Mooring at the Todd Shipyards Corp. the next day, Bull began her convertion to a fast transport. Redesignated APD 78 on 31 July 1944 and reconfigured to berth troops amidships and to carry their associated gear, the warship lost her "main battery" of three 3 inch guns and received a single 5 inch gun, in an enclosed mount forward. Newer, heavier 40 millimeter Bofors antiaircraft guns replaced the older 1.1 inch mount.


Getting underway in her new guise on 26 October 1944 and heading for Norfolk, Bull carried out her shakedown training in the Chesapeake Bay region under the aegis of the Amphibious Training Forces, Atlantic Fleet. After clearing the Virginia capes on 7 November, the warship transited the Panama Canal on 13 November and proceeded--via San Diego and San Pedro, Calif.--to Pearl Harbor. There, she embarked Underwater Demolition Team (UDT) 14 on 7 December and sailed four days later, via Eniwetok and Ulithi, to the Palaus, the staging area for the invasion of Luzon. Bull sortied on New Year's Day 1945 with the beach demolition group. Proceeding via the Surigao Strait, Mindanao Sea, and the China Sea to Lingayen Gulf, the fast transport and her companions suffered nearly continuous attacks by Japanese planes bent on destroying themselves and their targets kamikazes. On "S 2" day, Bull provided fire support for the reconnaissance of the San Fabian sector of Lingayen Gulf, earning praise from the commander of her embarked UDT for her "excellent and accurate" gunfire that kept enemy fire to a minimum. During her time in Lingayen Gulf, Bull experienced some "close shaves." On one occasion, antiaircraft fire slapped down a suicider bent on crashing her just 20 yards short of her side. Another time, a bomb landed less than 200 yards away on her starboard quarter.


While retiring from Lingayen Gulf to Leyte as part of Task Unit (TU) 77.15.5, Bull watched an American plane crash on nearby Siguijori Island thought to be occupied by the Japanese. Detached to rescue the pilot, Bull guided by two Vought F4Us proceeded to the area and found the plane 50 yards off the beach on the northwest side of the island. Sending armed landing parties in two of her boats, Bull soon spotted crowds of native Filipinos coming out to greet the American sailors. The fast transport's men quickly learned that Filipino forces had driven the Japanese invaders from the island in November. She took the injured pilot on board, treated his wounds, and then sent him off in a PBY.
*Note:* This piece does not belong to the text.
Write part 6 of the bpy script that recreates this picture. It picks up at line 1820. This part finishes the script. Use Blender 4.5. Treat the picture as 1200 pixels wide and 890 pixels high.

After a brief stop at Leyte, Bull reached Ulithi to prepare for the invasion of Iwo Jima. On 10 February 1945, she cleared the Carolines as part of TG 52.4, the Underwater Demolition Group of the Amphibious Support Force, Task Force (TF) 52. She headed, via Saipan, to Iwo Jima and arrived there three days before the landing. Bull took part in the reconnaissance of both preferred and alternate beaches and drew Japanese fire several times. Yet, she escaped without damage on each occasion despite several near misses. After "D day," Bull operated as a screening vessel, while her embarked UDT cleared beaches to facilitate the landing of supplies. Although the ship's company suffered no casualties, one of UDT 14's officers was killed when a Japanese shore battery sank the LCI in which he had embarked for gunfire spotting.
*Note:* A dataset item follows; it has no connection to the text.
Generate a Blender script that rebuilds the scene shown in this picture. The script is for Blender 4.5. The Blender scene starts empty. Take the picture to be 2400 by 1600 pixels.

Leaving Iwo Jima on 5 March, Bull headed for Ulithi to make ready for the next major American amphibious assault the invasion of Okinawa. She arrived off that island on 26 March and but for short runs to Saipan for upkeep remained there until after all organized Japanese resistance had been wiped out some three months later. Her principal duties during the campaign were to support beach reconnaissance and to screen other Allied ships. While off Okinawa, she endured countless air raids, but no bullet or bomb ever touched her. On 4 June, while returning from Saipan, Bull encountered the fringes of a typhoon, which prompted the convoy to reverse course. Despite the course change, the ships in the formation experienced 70 knot winds and mountainous seas. The storm subsided by mid afternoon; and, with no ships reporting any damage, the group resumed its course to Okinawa and arrived there on 8 June. Bull spent the rest of June on a screening station near Okinawa before sailing for Guam on 1 July. Continuing thence via Eniwetok and Pearl Harbor, the fast transport reached San Pedro, Calif., where she conducted voyage repairs, refresher training, and UDT rehearsals for the invasion of the Japan.


However, Japan's capitulation changed Bull's next mission from invasion to occupation. After moving from San Pedro to San Diego in mid August 1945, she sailed for the Marianas on 6 September and reached Guam on 2 October 1945. Over the next few months, the fast transport operated in the Philippine Islands, under the control of Commander, Philippine Sea Frontier. Her ports of call included: Manila, Samar, Leyte, Subic Bay, and Manus in the Admiralties. She also visited Okinawa and made three voyages to China. Ending her shuttle service in the Far East, she departed Shanghai late in April 1946 and reached Pearl Harbor on 2 May. Three days later, she sailed with Raymon W. Herndon (APD 121) for southern California. Bull was decommissioned at San Diego on 5 June 1947 and was placed in the Pacific Reserve Fleet there on 16 June. There, she remained for almost two decades. Her name was struck from the Navy list on 15 June 1966, and she was sold to Taiwan on 12 July 1966. Renamed Lu Shan (PF 36), she still served the Taiwanese Navy at the end of 1984.


Bull earned three battle stars for her World War II service.